Çin ile Arap ülkeleri arasında ilk kez bir zirve düzenleneceğine dikkati çeken Şi, Çin ile Arap ve Körfez ülkeleri arasındaki ilişkileri yeni bir düzeye taşımak arzusunda olduğunu kaydetti.
Suudi Arabistan Enerji Bakanı Abdulaziz bin Selman da ülkesi ile Çin ilişkilerinin büyük bir sıçramaya tanık olduğunu ifade etti.
Bakan Bin Selman, "İki ülke, yenilenebilir enerji alanında ve iklim sorunlarıyla mücadelede işbirliğini geliştirmeye istekli. Her iki ülke de sürdürülebilir enerji gelişimini teşvik ediyor." ifadelerini kullandı.

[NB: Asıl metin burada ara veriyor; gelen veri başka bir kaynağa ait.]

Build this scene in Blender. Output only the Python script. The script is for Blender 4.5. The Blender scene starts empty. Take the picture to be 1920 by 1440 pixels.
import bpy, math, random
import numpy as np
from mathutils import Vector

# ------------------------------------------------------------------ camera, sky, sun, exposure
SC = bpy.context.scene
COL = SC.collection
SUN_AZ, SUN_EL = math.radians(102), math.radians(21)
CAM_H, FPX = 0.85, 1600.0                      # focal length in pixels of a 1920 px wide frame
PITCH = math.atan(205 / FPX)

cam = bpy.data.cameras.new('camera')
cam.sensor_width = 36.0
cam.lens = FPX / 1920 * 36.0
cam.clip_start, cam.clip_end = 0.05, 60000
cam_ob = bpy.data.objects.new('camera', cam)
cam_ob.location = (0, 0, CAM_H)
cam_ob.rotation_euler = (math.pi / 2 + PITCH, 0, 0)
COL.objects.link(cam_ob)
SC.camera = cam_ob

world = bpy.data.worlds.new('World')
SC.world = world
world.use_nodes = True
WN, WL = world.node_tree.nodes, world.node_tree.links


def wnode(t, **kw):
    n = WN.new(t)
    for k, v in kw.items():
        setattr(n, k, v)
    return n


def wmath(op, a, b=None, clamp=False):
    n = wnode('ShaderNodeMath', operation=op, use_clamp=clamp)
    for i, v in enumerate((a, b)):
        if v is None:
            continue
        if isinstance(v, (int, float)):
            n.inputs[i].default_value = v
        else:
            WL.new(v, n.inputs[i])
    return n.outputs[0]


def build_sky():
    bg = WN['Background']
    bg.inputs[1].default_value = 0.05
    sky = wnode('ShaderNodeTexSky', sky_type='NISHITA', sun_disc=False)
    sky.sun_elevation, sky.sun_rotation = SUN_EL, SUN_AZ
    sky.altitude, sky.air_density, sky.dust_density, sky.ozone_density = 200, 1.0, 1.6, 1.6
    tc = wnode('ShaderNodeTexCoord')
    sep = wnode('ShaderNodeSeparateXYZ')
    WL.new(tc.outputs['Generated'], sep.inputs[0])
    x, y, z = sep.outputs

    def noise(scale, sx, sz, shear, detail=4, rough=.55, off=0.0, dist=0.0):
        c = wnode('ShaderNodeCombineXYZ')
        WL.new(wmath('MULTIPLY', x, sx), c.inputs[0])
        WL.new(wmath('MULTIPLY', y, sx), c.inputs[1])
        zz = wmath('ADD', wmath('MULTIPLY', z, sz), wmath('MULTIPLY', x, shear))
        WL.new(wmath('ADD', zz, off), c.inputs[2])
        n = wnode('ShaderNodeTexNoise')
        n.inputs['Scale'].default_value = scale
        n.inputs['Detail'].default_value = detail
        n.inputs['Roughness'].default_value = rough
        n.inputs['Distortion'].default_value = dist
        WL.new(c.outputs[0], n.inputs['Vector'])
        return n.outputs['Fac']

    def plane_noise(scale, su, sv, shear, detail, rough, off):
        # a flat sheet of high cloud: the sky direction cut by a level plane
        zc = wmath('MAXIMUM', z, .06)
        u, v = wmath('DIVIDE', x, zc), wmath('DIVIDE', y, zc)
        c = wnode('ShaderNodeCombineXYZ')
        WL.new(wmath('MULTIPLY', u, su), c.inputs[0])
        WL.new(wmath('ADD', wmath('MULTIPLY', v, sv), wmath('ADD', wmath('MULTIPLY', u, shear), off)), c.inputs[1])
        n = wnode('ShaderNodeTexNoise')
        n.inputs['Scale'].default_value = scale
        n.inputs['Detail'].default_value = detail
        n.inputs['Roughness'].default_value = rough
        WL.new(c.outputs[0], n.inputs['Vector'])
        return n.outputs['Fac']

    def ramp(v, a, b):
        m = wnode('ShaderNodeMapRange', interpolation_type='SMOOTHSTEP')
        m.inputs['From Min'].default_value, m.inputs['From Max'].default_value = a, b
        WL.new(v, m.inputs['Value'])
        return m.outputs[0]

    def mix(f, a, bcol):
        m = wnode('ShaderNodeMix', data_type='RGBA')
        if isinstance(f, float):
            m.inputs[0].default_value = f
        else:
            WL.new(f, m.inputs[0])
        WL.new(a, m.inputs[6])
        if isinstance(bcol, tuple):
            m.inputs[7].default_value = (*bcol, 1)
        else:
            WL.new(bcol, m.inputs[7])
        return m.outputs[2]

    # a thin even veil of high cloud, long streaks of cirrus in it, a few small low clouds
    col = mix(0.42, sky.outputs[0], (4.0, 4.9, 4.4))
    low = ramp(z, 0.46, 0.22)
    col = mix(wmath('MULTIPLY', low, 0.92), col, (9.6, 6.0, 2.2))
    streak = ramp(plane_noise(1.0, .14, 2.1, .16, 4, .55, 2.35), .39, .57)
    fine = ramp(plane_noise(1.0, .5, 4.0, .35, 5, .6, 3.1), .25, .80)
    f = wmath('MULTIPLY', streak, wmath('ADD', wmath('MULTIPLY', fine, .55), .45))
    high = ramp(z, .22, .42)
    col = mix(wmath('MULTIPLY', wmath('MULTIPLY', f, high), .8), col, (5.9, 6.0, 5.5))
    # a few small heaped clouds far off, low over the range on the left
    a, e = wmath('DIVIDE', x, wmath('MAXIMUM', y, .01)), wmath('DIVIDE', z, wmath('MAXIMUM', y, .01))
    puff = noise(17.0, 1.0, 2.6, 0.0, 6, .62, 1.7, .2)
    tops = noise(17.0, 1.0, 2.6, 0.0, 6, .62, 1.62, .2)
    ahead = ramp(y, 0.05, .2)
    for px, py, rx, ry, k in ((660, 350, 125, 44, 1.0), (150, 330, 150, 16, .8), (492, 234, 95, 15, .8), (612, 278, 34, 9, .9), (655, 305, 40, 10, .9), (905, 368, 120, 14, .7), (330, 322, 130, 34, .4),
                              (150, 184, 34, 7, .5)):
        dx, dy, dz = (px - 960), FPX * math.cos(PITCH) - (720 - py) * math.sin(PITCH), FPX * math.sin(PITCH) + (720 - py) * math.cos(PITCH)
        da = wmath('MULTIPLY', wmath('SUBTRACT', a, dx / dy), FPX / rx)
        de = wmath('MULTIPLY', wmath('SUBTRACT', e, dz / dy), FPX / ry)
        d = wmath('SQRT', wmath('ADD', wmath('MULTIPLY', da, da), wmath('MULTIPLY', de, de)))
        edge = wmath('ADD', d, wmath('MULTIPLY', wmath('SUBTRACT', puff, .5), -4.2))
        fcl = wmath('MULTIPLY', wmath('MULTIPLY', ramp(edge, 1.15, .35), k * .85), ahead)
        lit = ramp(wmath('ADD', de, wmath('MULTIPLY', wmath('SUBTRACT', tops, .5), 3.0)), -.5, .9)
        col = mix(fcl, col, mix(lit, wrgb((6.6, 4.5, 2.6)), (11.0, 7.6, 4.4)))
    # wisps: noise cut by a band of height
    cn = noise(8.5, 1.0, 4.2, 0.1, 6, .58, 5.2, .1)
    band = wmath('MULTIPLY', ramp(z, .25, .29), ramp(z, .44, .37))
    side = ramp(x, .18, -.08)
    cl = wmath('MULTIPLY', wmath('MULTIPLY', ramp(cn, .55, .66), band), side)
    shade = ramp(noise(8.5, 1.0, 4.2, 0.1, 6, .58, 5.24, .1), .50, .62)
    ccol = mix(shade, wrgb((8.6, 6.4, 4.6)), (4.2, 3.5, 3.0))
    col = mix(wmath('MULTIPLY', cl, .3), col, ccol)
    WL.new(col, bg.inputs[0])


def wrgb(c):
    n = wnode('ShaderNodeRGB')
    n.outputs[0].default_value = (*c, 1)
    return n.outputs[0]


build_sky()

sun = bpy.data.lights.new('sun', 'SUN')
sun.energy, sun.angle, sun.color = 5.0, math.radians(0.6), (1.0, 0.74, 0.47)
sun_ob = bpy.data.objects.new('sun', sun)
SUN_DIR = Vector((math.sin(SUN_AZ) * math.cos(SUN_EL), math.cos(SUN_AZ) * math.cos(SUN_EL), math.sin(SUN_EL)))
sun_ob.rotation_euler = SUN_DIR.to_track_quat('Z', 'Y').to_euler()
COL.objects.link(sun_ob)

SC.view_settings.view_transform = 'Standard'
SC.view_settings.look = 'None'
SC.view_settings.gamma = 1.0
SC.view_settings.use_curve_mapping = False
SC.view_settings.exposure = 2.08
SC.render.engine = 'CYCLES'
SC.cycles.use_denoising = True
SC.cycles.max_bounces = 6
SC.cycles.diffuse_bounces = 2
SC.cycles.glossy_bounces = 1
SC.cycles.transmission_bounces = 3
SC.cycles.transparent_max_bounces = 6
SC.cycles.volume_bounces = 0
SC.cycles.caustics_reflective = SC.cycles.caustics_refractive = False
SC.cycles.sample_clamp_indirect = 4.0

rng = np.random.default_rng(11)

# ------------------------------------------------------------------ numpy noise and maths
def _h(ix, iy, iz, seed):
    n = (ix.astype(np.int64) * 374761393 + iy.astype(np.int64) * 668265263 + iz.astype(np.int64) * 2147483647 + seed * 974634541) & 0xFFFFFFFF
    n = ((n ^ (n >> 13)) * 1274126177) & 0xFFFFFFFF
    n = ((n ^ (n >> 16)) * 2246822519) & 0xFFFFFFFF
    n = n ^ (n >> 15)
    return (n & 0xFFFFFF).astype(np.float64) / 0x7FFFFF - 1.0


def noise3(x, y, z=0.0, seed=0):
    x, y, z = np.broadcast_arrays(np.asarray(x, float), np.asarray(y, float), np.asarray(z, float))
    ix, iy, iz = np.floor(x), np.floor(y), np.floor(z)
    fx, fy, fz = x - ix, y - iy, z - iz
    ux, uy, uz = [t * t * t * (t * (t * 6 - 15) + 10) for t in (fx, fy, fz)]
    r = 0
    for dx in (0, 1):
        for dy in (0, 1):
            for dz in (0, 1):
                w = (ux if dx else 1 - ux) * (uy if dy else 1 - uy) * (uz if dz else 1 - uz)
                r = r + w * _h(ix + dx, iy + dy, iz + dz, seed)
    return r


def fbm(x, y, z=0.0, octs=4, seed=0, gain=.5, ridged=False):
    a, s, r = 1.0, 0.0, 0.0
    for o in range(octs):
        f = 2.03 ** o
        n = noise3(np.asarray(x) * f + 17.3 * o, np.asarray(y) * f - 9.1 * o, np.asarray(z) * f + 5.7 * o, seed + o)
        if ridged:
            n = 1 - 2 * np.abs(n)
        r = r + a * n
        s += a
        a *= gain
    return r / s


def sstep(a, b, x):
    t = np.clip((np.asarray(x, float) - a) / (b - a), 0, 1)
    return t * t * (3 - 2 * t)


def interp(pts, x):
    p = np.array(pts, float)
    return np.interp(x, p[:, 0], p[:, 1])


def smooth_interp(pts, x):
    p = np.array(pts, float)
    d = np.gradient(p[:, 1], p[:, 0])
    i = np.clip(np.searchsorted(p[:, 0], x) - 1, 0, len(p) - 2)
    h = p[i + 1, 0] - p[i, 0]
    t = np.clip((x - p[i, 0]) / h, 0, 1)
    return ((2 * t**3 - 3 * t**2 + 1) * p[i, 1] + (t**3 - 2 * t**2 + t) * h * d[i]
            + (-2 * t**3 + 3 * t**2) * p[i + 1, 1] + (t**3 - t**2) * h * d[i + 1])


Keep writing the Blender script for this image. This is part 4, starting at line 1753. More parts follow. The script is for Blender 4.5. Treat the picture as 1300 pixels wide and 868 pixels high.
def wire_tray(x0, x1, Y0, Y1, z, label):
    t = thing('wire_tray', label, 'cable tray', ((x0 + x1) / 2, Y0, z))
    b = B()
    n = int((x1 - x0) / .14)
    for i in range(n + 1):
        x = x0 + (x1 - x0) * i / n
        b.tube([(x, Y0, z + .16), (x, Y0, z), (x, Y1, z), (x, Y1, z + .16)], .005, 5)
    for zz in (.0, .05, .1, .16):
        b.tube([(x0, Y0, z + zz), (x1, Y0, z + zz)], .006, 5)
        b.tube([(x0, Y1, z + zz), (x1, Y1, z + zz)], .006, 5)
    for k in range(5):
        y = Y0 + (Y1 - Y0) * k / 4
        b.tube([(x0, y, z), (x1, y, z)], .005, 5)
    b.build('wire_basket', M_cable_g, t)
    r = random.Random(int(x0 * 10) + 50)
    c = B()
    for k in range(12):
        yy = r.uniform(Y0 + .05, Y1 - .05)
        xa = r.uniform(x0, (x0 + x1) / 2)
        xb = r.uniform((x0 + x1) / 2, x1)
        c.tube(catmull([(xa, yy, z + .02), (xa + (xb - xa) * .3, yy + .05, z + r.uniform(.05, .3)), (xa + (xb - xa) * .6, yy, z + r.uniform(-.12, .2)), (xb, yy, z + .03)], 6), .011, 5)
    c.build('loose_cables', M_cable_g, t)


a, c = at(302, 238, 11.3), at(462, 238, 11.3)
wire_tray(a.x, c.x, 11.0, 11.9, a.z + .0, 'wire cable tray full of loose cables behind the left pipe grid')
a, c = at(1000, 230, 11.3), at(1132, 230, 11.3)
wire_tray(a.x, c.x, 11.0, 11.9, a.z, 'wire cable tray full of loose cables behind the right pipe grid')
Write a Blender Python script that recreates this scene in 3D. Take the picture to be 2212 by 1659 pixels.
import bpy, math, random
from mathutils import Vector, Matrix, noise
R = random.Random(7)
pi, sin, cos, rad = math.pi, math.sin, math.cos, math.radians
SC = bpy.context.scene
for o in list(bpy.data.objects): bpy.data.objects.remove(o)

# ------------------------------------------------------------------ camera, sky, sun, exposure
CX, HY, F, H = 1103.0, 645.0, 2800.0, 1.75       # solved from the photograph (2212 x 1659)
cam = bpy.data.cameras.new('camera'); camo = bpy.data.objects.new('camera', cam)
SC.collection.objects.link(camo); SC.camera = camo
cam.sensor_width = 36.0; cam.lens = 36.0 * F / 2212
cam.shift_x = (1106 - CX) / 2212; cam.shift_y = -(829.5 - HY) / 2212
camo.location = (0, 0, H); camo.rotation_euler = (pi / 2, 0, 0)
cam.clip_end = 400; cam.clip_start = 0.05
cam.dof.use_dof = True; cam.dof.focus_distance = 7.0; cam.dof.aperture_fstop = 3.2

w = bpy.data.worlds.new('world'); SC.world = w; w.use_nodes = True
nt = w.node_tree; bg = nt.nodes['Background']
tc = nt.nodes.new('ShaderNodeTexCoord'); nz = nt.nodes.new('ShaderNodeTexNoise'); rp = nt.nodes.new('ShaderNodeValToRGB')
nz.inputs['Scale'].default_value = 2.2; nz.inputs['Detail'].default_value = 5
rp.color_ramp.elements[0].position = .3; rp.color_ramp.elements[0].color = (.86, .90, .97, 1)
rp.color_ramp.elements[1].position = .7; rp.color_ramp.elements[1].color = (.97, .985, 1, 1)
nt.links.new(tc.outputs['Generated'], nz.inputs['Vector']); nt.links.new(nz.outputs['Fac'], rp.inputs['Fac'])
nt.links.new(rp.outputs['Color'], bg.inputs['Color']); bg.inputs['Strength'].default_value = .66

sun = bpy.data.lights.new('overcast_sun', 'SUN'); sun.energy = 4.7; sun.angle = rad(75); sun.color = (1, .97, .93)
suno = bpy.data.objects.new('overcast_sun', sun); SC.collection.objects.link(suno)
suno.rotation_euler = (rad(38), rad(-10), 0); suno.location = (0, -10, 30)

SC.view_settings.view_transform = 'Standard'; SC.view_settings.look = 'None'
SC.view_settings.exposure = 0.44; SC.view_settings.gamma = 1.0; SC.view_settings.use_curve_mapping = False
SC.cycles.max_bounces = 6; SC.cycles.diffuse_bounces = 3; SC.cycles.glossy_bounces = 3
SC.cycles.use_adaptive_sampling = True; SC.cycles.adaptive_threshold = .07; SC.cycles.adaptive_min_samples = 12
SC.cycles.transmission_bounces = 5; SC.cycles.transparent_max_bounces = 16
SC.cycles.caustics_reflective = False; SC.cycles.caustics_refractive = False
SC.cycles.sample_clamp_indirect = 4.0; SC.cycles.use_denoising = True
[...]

– Çin, ABD müttefikleriyle dengeyi sağlıyor
Çin Devlet Başkanı Şi'nin ziyareti, ABD Başkanı Joe Biden'ın bölge turundan sadece aylar sonra gerçekleşiyor.
Dünyanın en büyük iki ekonomisi arasında artan jeo-stratejik rekabet, küresel enerji kaynaklarının büyük bölümünü barındıran Orta Doğu bölgesini yeni bir etki mücadelesinin sahnesi haline getiriyor.
Dünyanın en büyük emtia ihracatçısı Çin, endüstriyel ve lojistik projeleri aracılığıyla ABD müttefikleriyle ekonomik dengeleri sağlamaya çalışıyor.
Riyad'da düzenlenecek üç zirveye 30'dan fazla ülke, uluslararası kuruluş ve özel sektör liderinin katılması bekleniyor. Zirveler, bölgesel ve uluslararası alanda büyük ilgi görüyor.
Şi'nin Riyad ziyareti kapsamında anlaşma haberleri de gelmeye başladı. Suudi Arabistan ile Çinli şirketler, çeşitli alanlarda 34 yatırım anlaşmasına imza attı.
Anlaşma törenine katılan Suudi Arabistan Yatırım Bakanı Halid bin Abdulaziz el-Falih, iki ülke arasındaki köklü ilişkilerin, liderlerin karşılıklı ziyaretlerinin ardından son yıllarda kapsamlı bir gelişme gösterdiğini söyledi. Falih, ülkesinin, 2030 vizyonu kapsamında yenilebilir enerji, endüstri, iletişim, bilgi teknolojisi, biyoteknoloji, turizm ve inşaat gibi çeşitli alanlarda benzeri görülmemiş yatırım fırsatları sunduğunu kaydetti.
Çin Devlet Başkanı'nın ziyareti sırasında diğer Körfez ülkeleriyle de çeşitli alanlarda anlaşmaların imzalanması bekleniyor.
– Körfez ülkeleri petrole bağımlılığı azaltmaya çalışıyor
Aslında Körfez ülkeleri, 2015'te ham petrol fiyatlarında yaşanan çöküşle başlayan krizden bu yana ana gelir kaynakları petrole bağımlılığı azaltmayı amaçlıyor.
Suudi Arabistan Maliye Bakanlığı verilerine göre, 10 yıl önce tüm gelirleri içinde petrolün payı yaklaşık yüzde 90 olan Riyad, ekonomisini çeşitlendirme çalışmaları neticesinde bu yıl petrol gelirlerini toplam gelirlerinin yüzde 68'ine düşürmeyi başardı.
Katar ve Birleşik Arap Emirlikleri (BAE) de turizm, hizmetler, sanayi, tarım ve teknoloji sektörlerine odaklanarak petrol dışı ekonomiyi ilerletmek için adımlar attı.
Kuveyt, Bahreyn ve Umman'ın ekonomik çeşitlendirme planlarını uygulama çalışmalarının ise nakit ihtiyaçlarıyla ilgili nedenlerden dolayı daha yavaş ilerlediği gözleniyor.
Körfez İşbirliği Konseyi Genel Sekreterliği verilerine göre, petrol, 6 Körfez ülkesinin toplam gelirlerinin ortalama yüzde 75'ini oluşturuyor.